Gatineau Park


We drove to Gatineau Park one of my favorite places. The Park is part of the Canadian Shield, a Precambrian rock mass that covers a large part of North America, not all in Canada as the name might suggest. It was created at least one billion years ago. Since it was created, tectonic shifting and massive continental glaciers formed the rolling hills, flatlands, bare rock and steep escarpments visible in the Park today. Within the park,  Eardley Escarpment marks the dividing line between the Canadian Shield and the St. Lawrence Lowlands.

Because of this transition zone, the park contains an unusual variety of plants. For a plant guy, like me, that makes it heavenly. Literally.

On our way to the park we realized we had made a horrible mistake. We had chosen to drive to the park on Thanksgiving Day. As a result the road in was jammed with cars.  I was frankly dismayed. Things looked hopeless until my brother-in-law Norm astutely decided it was time for Plan B. Instead of the main road into the park he would take a back entrance and we would avoid all of the popular places.
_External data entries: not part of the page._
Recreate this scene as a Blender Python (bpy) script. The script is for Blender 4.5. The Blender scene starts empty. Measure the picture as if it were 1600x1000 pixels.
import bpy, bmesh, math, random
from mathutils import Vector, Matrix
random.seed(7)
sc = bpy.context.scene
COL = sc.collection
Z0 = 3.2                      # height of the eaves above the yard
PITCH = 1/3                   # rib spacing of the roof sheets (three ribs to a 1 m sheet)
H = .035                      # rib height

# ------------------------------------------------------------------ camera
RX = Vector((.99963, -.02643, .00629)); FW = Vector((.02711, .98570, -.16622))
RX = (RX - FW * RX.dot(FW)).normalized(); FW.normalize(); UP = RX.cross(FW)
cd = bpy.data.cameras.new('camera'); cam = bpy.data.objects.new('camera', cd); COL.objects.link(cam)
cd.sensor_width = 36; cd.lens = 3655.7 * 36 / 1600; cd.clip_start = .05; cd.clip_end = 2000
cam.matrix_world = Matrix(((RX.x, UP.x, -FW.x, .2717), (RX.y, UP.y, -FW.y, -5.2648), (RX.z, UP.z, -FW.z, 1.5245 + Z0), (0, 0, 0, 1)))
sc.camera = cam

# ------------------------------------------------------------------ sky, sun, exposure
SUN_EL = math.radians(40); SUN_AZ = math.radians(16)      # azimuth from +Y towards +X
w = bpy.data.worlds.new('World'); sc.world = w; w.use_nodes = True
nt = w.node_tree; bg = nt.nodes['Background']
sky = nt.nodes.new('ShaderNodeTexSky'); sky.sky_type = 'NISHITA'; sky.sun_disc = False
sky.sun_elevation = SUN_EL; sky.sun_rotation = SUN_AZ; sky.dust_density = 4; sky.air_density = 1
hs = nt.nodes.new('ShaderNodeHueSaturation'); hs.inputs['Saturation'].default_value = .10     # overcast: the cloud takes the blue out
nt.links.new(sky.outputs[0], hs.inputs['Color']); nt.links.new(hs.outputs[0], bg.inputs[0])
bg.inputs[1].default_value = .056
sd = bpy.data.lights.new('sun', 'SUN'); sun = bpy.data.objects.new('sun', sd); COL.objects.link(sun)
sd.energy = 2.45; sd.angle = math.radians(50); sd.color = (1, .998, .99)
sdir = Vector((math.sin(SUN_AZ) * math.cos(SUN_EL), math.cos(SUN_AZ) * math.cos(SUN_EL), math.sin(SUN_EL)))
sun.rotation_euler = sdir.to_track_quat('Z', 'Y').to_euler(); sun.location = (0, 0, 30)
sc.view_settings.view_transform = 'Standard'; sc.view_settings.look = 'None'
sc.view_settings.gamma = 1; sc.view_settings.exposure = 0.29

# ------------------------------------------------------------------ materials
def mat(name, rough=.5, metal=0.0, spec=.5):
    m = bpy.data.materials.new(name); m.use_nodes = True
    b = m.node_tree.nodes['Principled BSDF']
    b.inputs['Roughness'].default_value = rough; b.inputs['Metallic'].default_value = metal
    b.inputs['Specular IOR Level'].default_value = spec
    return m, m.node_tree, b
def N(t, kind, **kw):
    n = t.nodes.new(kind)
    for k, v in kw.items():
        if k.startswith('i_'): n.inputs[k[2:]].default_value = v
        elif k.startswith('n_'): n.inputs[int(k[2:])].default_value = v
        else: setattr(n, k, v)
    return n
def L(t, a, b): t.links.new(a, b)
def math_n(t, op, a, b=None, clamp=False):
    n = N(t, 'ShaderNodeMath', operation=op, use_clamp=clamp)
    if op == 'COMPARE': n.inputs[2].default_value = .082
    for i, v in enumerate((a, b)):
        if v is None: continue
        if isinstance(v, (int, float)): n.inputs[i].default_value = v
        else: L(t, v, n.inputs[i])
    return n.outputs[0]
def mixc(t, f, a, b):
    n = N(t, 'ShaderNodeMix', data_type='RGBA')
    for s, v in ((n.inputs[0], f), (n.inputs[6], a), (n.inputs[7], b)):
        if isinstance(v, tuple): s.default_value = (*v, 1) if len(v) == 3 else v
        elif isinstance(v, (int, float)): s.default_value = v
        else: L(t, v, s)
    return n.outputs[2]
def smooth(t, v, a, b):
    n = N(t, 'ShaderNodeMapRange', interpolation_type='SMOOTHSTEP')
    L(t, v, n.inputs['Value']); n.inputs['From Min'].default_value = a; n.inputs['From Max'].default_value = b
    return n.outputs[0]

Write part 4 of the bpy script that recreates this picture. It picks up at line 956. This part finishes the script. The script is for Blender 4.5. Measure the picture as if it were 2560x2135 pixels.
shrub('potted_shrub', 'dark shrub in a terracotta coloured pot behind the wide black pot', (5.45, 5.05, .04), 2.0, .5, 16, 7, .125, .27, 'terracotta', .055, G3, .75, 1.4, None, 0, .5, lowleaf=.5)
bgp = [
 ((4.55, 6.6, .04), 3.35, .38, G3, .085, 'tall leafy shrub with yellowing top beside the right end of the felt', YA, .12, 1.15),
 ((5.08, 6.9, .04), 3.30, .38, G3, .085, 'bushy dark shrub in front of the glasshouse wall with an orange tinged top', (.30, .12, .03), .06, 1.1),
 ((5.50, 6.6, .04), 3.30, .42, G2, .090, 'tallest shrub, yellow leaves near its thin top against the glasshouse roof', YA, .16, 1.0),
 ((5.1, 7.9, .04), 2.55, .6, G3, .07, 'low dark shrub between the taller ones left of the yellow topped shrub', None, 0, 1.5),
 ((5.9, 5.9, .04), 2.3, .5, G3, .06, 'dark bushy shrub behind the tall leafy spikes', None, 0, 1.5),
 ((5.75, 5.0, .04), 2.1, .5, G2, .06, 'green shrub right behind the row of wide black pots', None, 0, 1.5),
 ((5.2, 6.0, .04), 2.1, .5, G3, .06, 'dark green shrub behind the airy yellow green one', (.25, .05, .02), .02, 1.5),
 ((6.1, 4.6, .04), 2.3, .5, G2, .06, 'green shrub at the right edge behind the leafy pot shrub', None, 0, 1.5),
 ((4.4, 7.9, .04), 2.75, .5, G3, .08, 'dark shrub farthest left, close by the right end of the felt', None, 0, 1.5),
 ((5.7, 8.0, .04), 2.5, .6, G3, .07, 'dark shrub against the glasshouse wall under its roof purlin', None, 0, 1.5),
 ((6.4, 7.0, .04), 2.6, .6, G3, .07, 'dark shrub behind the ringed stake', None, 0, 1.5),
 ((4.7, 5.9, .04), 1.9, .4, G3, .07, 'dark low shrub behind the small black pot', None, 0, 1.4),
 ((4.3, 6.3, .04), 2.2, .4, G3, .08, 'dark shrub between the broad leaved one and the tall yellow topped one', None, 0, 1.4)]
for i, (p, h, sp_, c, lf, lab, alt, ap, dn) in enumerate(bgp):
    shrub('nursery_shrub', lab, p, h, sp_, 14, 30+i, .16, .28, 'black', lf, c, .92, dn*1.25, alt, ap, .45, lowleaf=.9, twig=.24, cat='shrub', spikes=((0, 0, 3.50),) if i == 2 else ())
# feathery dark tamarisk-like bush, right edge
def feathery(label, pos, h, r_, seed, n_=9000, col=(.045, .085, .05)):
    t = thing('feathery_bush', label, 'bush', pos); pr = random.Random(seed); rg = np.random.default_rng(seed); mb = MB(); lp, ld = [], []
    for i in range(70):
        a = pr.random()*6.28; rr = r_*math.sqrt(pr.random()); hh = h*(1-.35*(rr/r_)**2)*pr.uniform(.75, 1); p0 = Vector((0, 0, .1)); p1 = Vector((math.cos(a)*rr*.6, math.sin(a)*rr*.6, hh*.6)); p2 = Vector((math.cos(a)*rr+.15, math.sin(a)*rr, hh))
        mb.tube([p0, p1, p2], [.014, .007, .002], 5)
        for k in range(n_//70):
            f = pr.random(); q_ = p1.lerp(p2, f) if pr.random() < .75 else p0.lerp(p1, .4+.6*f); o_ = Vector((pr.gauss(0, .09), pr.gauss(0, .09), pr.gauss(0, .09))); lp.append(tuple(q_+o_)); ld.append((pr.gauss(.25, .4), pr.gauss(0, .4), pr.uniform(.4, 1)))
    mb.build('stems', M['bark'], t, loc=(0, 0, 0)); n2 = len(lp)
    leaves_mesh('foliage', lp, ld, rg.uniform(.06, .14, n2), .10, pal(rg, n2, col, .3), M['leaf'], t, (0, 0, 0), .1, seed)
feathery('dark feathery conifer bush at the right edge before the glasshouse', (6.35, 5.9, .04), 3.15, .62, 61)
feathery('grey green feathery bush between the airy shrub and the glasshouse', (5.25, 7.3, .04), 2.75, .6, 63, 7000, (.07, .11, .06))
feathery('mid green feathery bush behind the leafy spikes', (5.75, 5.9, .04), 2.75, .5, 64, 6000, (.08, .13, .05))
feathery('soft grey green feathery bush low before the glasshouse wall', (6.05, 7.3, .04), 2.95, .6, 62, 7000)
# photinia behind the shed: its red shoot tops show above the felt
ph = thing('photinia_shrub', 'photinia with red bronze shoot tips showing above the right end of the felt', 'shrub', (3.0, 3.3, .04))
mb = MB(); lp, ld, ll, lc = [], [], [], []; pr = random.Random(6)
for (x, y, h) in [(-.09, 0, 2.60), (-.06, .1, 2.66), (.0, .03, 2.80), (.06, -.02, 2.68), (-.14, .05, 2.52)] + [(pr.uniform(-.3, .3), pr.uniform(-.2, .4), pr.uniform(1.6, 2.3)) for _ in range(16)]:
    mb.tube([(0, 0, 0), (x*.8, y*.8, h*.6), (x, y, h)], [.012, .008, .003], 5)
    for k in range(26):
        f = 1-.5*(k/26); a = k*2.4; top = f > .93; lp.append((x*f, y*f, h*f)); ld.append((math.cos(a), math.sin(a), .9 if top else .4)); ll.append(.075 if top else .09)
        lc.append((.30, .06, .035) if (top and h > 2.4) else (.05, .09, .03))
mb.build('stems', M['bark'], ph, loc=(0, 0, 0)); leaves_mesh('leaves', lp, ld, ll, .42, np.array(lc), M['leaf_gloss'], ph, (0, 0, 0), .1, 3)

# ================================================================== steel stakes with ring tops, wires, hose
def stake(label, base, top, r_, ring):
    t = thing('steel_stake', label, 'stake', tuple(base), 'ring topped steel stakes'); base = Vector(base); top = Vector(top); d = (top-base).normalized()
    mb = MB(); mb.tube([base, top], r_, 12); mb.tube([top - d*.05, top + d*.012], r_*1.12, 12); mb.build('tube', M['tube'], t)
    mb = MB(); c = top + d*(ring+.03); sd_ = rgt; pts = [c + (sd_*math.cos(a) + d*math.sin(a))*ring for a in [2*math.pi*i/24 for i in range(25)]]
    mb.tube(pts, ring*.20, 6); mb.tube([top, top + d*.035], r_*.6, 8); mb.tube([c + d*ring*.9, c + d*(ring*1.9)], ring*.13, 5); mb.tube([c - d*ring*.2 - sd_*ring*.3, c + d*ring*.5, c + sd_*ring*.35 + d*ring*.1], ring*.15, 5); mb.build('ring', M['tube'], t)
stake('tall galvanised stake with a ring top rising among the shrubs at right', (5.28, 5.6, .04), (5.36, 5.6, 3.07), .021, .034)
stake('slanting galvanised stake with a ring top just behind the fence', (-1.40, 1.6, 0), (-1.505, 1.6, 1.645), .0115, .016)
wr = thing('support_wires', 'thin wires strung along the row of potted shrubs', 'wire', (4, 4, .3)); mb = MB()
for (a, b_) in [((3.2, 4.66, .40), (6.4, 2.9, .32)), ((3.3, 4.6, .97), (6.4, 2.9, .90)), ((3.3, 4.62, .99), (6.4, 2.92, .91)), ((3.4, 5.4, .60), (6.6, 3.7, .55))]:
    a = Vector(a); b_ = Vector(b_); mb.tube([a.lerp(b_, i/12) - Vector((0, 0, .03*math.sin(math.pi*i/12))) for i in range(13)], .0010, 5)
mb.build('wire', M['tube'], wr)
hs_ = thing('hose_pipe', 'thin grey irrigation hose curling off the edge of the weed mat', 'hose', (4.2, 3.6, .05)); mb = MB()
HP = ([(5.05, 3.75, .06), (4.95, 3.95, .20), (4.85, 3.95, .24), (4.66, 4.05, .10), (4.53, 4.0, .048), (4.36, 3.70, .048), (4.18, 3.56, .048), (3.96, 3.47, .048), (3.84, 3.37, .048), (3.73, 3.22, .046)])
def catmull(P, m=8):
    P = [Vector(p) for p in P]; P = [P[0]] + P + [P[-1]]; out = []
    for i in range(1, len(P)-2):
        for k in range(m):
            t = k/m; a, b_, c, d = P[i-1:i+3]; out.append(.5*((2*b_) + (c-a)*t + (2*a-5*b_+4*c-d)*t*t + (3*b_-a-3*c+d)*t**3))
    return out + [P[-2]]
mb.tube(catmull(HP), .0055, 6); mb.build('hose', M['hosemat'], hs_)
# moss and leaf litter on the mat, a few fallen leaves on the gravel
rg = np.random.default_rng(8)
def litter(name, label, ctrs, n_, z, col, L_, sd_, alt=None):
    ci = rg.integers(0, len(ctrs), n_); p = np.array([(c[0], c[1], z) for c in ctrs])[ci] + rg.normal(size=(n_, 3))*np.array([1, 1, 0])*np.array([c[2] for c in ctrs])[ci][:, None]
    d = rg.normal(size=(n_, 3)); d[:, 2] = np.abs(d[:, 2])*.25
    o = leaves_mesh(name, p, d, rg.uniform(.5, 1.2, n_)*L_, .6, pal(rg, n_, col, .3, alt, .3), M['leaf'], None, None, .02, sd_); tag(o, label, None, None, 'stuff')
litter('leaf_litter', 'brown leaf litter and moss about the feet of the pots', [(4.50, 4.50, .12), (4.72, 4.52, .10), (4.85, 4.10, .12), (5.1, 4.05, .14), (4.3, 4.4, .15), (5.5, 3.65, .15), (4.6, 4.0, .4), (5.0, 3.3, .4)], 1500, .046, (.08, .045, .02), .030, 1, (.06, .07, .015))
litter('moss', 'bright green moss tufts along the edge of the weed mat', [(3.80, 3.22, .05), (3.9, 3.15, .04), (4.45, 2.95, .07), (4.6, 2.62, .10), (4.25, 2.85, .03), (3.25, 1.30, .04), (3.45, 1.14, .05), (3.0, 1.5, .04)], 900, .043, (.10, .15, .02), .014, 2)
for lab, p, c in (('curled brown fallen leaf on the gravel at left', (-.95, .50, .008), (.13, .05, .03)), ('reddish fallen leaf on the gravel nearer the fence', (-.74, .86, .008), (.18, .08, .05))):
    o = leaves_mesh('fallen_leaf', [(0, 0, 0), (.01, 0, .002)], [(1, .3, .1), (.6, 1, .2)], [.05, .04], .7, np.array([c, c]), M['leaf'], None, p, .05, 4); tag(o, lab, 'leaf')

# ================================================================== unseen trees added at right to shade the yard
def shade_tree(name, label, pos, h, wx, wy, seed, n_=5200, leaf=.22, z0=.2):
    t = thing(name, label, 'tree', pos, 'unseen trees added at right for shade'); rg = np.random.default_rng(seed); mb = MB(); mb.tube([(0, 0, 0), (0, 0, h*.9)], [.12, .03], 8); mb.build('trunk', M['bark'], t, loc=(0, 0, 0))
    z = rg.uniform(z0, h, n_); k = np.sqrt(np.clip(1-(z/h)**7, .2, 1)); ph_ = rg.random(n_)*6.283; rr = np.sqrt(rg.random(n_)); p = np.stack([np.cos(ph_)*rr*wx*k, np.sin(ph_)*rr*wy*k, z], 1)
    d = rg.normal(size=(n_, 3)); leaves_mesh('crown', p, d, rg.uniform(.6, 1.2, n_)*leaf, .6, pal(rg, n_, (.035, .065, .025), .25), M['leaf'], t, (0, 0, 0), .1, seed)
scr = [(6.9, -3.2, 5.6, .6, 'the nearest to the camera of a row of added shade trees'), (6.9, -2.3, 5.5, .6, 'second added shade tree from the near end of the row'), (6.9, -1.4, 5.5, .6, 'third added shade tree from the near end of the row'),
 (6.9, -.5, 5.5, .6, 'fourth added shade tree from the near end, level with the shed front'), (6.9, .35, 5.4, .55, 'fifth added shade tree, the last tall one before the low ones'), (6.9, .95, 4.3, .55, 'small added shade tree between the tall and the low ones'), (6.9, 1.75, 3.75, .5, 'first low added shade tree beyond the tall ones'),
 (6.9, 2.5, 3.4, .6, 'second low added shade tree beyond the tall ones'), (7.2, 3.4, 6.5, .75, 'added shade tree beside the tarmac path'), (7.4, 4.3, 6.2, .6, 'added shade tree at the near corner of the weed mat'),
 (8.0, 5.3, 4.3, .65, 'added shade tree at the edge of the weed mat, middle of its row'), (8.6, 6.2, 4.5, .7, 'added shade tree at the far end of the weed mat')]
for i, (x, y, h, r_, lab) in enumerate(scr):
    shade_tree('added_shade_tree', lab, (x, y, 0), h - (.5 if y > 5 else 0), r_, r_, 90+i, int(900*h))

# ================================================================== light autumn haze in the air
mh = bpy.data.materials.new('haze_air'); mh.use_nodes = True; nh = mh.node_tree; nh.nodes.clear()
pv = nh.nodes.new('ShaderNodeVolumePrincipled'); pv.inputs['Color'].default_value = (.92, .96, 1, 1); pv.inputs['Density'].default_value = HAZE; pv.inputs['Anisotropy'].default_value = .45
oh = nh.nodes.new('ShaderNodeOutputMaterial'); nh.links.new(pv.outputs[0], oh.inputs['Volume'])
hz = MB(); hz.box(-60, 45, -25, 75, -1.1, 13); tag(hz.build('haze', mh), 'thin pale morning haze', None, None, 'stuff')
Norm’s quick thinking allowed us to avoid the crushing crowds. As a result we missed the famous parts of the park, and instead we headed towards Meech Creek where we stopped to photograph a wonderful covered bridge.

After that we walked along a marvellous trail along an old road that brought us to a wonderful valley forest. It was magnificent. We stopped for a family portrait that I think made even our motely crew look good. I was very proud of that photograph. Included are, from right to left, Norm, Monique, Margot, me, and Christiane. Quite a good team.

Along our journey through the park we saw a Great Blue Heron taking off like a majestic jumbo jet. We also saw a family of wild turkeys.  It was a great day in the park, though not what we had expected.

It was a great day in the park, thanks to quick thinking by Norm.